* What is required
The lines below are to be quoted exactly, from the first through the one that contains "def rad(d): return d * PI / 180".

>> BEGIN

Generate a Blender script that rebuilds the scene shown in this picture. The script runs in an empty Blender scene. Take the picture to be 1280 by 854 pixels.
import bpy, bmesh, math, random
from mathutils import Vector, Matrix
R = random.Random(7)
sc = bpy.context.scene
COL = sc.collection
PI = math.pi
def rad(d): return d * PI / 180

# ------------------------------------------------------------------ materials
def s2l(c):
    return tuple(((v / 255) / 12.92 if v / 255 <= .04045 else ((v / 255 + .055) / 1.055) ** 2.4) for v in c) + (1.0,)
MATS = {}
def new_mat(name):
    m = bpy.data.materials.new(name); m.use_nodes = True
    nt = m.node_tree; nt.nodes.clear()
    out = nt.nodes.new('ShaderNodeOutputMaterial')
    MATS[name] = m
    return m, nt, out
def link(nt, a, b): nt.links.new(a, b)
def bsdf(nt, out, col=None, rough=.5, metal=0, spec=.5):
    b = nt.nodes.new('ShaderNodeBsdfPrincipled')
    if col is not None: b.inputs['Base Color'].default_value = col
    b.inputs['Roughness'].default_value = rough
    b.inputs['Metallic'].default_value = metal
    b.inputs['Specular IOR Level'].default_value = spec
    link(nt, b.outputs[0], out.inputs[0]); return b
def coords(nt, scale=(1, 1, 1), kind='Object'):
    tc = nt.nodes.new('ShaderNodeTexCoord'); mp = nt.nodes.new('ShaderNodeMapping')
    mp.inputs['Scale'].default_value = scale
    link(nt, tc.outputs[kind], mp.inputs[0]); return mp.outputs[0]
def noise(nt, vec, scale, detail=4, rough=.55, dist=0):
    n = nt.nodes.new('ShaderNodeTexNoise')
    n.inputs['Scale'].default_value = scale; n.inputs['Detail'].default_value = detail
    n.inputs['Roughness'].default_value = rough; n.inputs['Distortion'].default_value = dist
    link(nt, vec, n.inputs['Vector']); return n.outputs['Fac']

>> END

* Result of the task
Generate a Blender script that rebuilds the scene shown in this picture. The script runs in an empty Blender scene. Take the picture to be 1280 by 854 pixels.
import bpy, bmesh, math, random
from mathutils import Vector, Matrix
R = random.Random(7)
sc = bpy.context.scene
COL = sc.collection
PI = math.pi
def rad(d): return d * PI / 180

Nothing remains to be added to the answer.